Boeing reportedly lay off roughly 400 employees in Washington and 500 in California as part of their staff reduction initiative. The aerospace giant is in the process of shrinking its global workforce by 10%, having previously announced plans to cut about 17,000 jobs. As part of this endeavour, the company fired off approximately 400 employees in November, all of whom were members of Boeing’s professional aerospace labour union.
Boeing’s commercial, defence, and global services departments have borne the brunt of the layoffs in Washington and California.

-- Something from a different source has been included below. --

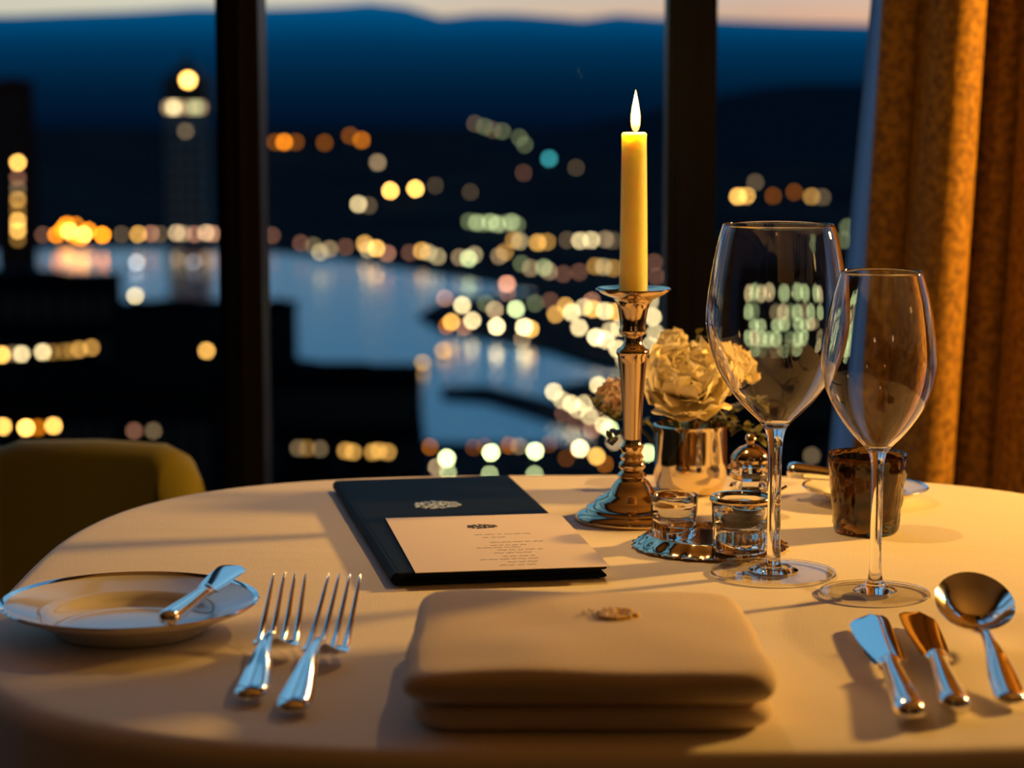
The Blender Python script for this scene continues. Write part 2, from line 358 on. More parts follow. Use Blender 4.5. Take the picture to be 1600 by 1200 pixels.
# buildings
M_bdark = mat('dark_facade', (.002, .002, .0025), rough=.9, spec=0)
M_brown = mat('brown_facade', (.02, .008, .006), rough=.9, spec=0)
M_bgrey = mat('stone_facade', (.07, .075, .08), rough=.9, spec=0)
M_bpane = mat('dark_window_pane', (.004, .005, .006), rough=.3, spec=.1)
def building(label, px0, px1, pyt, D, depth, wins, facade, rows=0, cols=0, name='office_building', roofm=None, ww=1.0):
    if px1 < 800: px1 = 800-(800-px1)*(D+depth)/D          # the far corner of the side wall is its outline
    a = PD(px0, pyt, D); b = PD(px1, pyt, D); cx = (a.x+b.x)/2; w = (b.x-a.x)/2; hgt = a.z-(LZ-.5)
    r = empty(name, (cx, D, LZ-.5)); tag(r, label, 'building')
    obj('wall', box(-w, w, 0, depth, 0, hgt-1), facade, r, smooth=False)
    obj('roof', box(-w-.4, w+.4, -.4, depth+.4, hgt-1, hgt), roofm or facade, r, smooth=False)
    obj('roof_plant', box(-w*.4, w*.3, depth*.3, depth*.7, hgt, hgt+1.0), facade, r, smooth=False)
    mpp = D/F; me = {}
    for x, y, c, bb in wins:
        q = PD(x, y, D); k = (c, bb)
        if k not in me:
            o = obj('window', box(-3.2*mpp*ww, 3.2*mpp*ww, -.5, .1, -3.2*mpp, 3.2*mpp), lightmat(c, bb), r, smooth=False); me[k] = o.data
        else: o = obj('window', me[k], None, r)
        o.location = (q.x-cx, 0, q.z-(LZ-.5)); o['label'] = 'lit window'
    if rows:
        pm = None
        for j in range(rows):
            for i in range(cols):
                x = -w+2*w*(i+.5)/cols; z = hgt*(.12+.8*(j+.5)/rows)
                if any(abs(PD(q[0], q[1], D).x-cx-x) < w/cols and abs(PD(q[0], q[1], D).z-(LZ-.5)-z) < hgt*.45/rows for q in wins): continue
                if pm is None:
                    o = obj('dark_window', box(-w/cols*.7, w/cols*.7, -.25, .1, -hgt*.25/rows, hgt*.25/rows), M_bpane, r, smooth=False); pm = o.data
                else: o = obj('dark_window', pm, None, r)
                o.location = (x, 0, z)
    return r
building('slim dark tower at the far left edge with a column of amber windows', -12, 52, 124, 1120, 25, [(28,254,'amber',4),(28,278,'pink',1),(28,295,'tan',1),(28,312,'amber',2),(28,329,'amber',1),(28,345,'amber',3),(28,360,'amber',3),(28,374,'amber',1)], M_brown, 10, 3, 'tower_block')
t = building('tall grey clock tower with a pointed crown and lit top floor', 259, 327, 180, 1290, 22, [(290,205,'tan',1)], M_bgrey, 8, 4, 'clock_tower')
mp = 1290/F; q0 = PD(293, 180, 1290); hz = q0.z-(LZ-.5)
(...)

The company has been coping with a financial problem for some time. Furthermore, employees went on strike for eight weeks, bringing production to a stop. The layoff is unsurprising given that Boeing earlier announced plans to cut 17,000 positions while 33,000 workers were on strike, demanding a 40% wage hike, among other things. The strike has hampered production of the 737 MAX and 777 planes, among other aircraft. The company’s loss due to the labour strike was reportedly approximately $5 billion in Q3. During the strike, it was reported that Boeing was losing around $1 billion each month.
At the time of the November layoffs, Boeing indicated that eligible employees will receive career transition support as well as discounted healthcare benefits for three months. Severance pay of one week’s earnings for each year of service would be provided.
Boeing is now focused on restarting production of the 737 MAX aircraft, which was stalled by a walkout involving over 33,000 employees.